UK lawmakers will begin an inquiry into a “giant hole” in energy policy left by the collapse of nuclear projects, amid claims that the newly-launched offshore wind sector deal is “woefully inadequate” to fill the gap.

The House of Commons Business, Energy and Industrial Strategy Committee, chaired by Labour MP Rachel Reeves, will probe how shelved investment decisions over nuclear plants at sites such as Moorside and Wylfa “have left the UK facing a giant hole in its energy policy”.

“This heightens concerns that the government is not doing more to encourage alternatives such as offshore wind and other renewables,” said Reeves.

John Sauven, executive director of Greenpeace UK, branded as “woefully inadequate” the government’s new offshore wind ‘sector deal’ with its target to reach 30GW of capacity by 2030, and called for more renewables to fill the future supply shortfall.

Sauven warned as the new nuclear reactor programme now appears unlikely to produce more than one new power station by 2030, and certainly not the six planned, there is a huge shortfall in the UK’s projected capacity looming in the second half of the next decade.

A Greenpeace UK briefing called Filling the Energy Gap calls for wind and solar capacity to be tripled in the UK between now and 2030, with offshore wind the future backbone of the nation's energy system.

“Renewables is a technology where the UK is already a global leader. And we could turn that leadership into more jobs and opportunities to export British know-how to the rest of the world,” said Sauven.

The study concludes that offshore wind will need to hit at least 45GW by 2030, and possibly more, depending whether the government also supports more solar and onshore wind.

The environmental group makes the case for a UK solar target of at least 40GW by 2030, with the money made available, as necessary, from the £557m ($732m) the government has allocated for contracts-for-difference support to bid in future auctions.

It calls for an onshore wind goal of at least 30GW by 2030, delivered through giving the immediate go-ahead to 4GW that is ready to build, and confirming repowering of all existing sites.

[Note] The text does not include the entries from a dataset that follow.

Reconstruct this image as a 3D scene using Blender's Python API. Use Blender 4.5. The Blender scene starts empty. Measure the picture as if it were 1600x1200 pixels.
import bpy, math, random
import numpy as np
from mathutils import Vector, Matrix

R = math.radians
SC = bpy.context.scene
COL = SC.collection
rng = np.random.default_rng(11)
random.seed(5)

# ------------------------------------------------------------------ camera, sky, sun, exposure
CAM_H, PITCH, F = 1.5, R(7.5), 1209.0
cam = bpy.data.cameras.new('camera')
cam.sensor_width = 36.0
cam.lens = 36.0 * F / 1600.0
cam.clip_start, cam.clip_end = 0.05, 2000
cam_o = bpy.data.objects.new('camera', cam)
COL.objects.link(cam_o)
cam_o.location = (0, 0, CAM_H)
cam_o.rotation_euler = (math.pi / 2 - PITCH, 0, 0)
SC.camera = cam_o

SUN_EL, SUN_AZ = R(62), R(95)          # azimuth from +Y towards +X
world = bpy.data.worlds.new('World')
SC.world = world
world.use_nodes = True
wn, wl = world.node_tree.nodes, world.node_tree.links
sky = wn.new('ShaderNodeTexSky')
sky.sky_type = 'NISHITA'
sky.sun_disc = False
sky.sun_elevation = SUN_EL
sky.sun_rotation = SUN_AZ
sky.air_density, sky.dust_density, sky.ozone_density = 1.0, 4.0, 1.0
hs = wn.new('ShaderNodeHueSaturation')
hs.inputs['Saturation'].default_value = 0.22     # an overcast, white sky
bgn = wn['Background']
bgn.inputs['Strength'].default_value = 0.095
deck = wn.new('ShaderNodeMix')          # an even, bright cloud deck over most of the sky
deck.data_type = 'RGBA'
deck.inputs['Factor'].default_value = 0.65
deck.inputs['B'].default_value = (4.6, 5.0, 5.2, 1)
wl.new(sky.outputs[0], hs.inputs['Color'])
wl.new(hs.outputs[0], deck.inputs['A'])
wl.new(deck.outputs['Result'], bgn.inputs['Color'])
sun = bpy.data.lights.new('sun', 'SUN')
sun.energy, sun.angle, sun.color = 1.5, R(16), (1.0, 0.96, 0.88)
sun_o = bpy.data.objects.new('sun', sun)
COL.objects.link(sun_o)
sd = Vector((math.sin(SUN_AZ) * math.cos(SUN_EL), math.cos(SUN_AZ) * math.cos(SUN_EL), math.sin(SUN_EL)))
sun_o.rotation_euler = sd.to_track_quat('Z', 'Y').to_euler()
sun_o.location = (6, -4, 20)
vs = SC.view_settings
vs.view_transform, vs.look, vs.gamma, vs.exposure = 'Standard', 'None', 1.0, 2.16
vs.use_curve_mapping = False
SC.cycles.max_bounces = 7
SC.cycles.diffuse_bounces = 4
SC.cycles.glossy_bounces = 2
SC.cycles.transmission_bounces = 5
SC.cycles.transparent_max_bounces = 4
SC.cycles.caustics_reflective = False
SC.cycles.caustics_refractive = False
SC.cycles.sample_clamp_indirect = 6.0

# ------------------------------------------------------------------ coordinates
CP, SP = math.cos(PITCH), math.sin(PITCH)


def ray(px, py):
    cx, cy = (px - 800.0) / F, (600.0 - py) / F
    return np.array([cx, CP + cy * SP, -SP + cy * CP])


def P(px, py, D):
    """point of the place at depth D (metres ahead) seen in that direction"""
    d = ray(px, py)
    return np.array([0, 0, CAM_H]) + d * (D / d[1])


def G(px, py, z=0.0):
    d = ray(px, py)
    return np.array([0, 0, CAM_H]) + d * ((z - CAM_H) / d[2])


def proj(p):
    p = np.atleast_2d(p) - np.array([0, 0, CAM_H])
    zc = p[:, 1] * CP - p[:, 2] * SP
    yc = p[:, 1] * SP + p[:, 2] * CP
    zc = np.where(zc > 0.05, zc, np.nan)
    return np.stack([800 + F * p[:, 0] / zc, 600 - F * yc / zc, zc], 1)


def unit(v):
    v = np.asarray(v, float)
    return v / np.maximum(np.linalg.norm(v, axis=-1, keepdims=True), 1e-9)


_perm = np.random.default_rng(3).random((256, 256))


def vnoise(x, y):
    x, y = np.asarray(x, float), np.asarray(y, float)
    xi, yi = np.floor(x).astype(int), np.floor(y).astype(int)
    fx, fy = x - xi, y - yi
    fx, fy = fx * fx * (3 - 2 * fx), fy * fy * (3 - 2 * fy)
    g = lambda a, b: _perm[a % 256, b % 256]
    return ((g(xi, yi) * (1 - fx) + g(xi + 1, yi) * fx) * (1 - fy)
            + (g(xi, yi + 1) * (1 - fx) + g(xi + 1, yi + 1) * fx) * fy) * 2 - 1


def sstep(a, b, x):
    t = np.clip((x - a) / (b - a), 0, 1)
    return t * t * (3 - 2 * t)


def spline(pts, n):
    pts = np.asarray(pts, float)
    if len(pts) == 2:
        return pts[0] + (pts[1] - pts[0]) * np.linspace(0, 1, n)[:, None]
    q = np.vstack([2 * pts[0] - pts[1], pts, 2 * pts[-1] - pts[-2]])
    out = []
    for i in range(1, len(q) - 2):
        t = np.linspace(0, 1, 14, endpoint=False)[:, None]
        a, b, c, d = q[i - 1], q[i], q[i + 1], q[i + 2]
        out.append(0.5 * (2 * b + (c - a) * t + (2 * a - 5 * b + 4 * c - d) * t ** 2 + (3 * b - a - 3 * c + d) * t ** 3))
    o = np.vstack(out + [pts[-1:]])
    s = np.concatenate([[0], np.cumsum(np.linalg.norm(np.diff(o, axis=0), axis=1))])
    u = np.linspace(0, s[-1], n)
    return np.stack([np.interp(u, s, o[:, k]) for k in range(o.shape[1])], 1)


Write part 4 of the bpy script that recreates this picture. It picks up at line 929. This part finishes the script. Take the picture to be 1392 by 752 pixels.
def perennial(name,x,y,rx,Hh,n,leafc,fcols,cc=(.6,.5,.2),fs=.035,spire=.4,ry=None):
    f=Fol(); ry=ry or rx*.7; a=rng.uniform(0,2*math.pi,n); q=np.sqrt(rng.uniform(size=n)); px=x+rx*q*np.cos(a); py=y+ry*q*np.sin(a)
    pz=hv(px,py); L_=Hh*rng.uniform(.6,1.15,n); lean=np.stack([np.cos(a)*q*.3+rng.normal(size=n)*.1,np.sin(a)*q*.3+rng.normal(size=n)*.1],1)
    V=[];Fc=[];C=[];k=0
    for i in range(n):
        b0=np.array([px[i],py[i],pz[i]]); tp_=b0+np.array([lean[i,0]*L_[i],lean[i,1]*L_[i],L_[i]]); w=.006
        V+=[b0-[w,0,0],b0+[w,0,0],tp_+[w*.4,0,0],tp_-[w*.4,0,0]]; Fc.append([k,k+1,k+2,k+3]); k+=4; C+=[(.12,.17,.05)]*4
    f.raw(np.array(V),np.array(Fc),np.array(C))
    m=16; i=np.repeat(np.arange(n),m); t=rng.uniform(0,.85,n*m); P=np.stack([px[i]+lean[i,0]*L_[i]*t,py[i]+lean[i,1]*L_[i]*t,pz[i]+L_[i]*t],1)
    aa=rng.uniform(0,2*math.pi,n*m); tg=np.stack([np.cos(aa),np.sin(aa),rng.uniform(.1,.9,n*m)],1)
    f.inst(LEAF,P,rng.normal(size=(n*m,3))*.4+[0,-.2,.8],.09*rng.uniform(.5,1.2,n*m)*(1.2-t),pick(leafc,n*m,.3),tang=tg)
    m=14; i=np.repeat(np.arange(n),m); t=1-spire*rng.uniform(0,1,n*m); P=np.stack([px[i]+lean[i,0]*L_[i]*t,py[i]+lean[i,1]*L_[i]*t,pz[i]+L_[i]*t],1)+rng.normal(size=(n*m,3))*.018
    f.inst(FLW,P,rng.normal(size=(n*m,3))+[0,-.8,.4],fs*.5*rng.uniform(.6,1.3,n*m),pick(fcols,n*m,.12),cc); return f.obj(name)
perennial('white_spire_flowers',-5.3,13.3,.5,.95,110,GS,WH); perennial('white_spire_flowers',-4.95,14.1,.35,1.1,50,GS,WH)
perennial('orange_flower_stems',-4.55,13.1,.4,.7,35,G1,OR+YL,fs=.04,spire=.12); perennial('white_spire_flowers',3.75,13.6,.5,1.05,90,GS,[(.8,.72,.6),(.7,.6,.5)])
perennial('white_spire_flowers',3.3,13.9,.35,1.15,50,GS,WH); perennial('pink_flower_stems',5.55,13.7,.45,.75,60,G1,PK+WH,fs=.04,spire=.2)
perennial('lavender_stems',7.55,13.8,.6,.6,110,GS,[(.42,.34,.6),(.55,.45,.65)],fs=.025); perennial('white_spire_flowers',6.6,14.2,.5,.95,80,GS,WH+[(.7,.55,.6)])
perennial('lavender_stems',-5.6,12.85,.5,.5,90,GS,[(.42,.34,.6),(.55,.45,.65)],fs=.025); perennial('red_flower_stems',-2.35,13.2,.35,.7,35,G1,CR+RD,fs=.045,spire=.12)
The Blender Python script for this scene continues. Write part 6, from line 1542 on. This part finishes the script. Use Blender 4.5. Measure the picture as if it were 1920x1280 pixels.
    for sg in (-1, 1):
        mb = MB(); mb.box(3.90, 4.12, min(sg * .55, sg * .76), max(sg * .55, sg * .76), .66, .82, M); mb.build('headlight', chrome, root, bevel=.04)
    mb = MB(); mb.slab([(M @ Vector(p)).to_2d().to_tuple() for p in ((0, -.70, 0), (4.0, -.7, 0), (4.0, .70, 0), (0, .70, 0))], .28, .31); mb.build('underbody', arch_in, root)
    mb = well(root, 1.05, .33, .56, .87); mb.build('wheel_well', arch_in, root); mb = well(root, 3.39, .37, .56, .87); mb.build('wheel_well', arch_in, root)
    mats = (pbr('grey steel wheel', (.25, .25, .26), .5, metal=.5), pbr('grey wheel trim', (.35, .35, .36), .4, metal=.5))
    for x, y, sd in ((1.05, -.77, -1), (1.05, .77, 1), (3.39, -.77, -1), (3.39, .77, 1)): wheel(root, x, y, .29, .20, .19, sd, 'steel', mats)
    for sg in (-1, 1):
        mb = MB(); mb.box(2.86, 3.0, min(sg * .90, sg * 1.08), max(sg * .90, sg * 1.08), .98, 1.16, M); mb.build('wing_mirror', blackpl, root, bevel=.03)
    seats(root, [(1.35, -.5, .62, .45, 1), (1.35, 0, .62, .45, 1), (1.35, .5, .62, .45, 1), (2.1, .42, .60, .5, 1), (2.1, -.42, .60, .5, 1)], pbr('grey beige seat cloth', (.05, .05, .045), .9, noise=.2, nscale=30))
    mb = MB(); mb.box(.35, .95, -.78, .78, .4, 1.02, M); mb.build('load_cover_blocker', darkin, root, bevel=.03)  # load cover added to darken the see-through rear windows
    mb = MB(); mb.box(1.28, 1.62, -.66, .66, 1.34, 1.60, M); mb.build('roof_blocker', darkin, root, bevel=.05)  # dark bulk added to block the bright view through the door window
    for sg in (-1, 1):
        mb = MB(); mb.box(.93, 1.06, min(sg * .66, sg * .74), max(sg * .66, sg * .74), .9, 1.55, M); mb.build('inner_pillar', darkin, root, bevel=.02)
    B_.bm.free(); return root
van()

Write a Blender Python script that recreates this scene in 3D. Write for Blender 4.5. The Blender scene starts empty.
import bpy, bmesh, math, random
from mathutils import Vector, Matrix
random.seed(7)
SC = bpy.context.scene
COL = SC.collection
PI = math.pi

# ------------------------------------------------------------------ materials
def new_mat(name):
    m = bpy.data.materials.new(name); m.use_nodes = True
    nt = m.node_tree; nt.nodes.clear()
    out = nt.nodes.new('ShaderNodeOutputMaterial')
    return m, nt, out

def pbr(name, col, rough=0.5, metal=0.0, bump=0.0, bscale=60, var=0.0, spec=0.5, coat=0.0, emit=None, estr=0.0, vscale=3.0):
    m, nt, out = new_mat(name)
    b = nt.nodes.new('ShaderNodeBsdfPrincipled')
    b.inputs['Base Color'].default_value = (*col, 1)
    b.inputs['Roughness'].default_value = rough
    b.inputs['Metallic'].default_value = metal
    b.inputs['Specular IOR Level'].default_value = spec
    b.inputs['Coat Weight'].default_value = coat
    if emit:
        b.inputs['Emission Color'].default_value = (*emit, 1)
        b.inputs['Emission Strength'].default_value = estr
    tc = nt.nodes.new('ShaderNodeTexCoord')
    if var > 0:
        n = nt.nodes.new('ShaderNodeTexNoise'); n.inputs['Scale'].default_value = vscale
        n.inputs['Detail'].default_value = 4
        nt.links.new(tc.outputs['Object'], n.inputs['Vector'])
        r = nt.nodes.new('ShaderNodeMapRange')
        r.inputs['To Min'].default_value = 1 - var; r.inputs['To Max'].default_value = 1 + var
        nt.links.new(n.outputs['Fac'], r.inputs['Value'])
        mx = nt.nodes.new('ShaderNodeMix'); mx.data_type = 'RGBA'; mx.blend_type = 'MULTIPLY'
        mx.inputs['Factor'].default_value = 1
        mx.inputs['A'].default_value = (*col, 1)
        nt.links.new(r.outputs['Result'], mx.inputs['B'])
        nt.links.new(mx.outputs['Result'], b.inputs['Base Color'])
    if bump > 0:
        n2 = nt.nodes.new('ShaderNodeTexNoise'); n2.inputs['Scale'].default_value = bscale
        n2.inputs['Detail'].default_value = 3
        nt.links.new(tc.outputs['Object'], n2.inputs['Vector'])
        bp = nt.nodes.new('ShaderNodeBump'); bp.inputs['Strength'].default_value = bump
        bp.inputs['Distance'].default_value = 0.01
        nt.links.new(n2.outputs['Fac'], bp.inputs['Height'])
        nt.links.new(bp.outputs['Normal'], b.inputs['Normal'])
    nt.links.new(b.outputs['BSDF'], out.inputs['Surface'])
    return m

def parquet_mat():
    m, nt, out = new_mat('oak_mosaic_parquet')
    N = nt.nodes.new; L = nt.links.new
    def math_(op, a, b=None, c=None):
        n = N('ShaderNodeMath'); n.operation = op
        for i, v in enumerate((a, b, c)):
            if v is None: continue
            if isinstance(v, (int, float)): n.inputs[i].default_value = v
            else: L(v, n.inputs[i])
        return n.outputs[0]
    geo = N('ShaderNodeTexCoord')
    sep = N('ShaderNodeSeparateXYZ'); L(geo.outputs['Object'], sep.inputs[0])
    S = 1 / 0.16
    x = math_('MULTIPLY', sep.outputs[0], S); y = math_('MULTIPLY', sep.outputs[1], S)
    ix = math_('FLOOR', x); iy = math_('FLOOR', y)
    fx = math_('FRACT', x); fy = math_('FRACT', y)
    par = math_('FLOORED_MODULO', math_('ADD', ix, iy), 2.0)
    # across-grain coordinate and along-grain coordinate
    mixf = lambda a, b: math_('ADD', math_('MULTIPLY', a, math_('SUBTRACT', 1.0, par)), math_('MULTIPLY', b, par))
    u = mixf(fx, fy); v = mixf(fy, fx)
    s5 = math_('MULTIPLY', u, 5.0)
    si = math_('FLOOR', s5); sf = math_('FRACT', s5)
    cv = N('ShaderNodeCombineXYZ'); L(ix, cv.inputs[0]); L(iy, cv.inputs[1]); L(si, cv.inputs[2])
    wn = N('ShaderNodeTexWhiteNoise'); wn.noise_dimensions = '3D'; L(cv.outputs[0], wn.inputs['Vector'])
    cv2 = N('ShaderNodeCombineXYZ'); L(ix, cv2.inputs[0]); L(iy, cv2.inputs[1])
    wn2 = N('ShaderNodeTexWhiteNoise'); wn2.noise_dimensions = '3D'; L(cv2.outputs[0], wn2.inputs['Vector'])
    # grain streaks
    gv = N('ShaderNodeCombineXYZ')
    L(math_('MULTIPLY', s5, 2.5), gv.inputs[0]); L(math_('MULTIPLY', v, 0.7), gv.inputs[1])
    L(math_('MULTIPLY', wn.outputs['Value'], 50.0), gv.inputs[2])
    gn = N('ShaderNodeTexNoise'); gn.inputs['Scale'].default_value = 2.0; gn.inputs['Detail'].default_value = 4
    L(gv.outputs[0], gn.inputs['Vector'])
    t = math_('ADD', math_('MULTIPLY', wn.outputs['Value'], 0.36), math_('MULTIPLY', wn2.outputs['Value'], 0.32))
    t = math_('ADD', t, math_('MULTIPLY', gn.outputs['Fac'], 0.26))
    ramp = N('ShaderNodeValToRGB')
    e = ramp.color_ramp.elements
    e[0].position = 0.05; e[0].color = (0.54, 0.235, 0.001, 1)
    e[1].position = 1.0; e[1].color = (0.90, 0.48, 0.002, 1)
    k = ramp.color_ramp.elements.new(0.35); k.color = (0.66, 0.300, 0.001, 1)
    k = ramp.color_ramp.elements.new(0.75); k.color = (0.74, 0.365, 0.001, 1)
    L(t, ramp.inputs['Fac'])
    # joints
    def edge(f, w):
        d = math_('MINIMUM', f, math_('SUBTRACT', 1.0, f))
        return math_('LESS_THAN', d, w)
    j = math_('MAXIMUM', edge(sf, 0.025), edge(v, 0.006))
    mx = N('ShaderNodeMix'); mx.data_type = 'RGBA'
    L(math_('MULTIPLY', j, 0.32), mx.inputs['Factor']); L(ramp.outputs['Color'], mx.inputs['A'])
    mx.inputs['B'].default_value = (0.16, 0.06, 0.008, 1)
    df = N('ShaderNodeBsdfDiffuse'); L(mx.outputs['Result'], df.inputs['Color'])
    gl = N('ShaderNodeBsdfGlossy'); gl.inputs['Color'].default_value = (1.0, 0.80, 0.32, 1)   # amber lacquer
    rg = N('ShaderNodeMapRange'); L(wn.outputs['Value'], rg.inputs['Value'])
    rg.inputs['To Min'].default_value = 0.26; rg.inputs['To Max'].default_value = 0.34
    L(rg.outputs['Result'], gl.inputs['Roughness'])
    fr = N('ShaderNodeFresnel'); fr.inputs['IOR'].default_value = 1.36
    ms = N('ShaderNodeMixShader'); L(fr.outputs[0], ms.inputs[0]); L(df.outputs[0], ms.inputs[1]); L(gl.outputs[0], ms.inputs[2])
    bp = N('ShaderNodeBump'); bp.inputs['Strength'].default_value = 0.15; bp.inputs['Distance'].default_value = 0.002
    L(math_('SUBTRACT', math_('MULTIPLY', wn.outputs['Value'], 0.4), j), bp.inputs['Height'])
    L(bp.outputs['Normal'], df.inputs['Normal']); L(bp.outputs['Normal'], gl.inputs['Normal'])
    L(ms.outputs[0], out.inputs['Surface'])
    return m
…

“Beyond that, the government must allow onshore wind to bid in CfD auctions where planning permissions are obtained, and alter planning law to enable small scale onshore wind projects to continue in England where there is community acceptance,” says the briefing document.

The UK government is considering publishing an energy white paper in the summer of 2019. However, there is as yet no clarity on what it might cover, coming at a time when government priorities are taken up with its ongoing Brexit problems.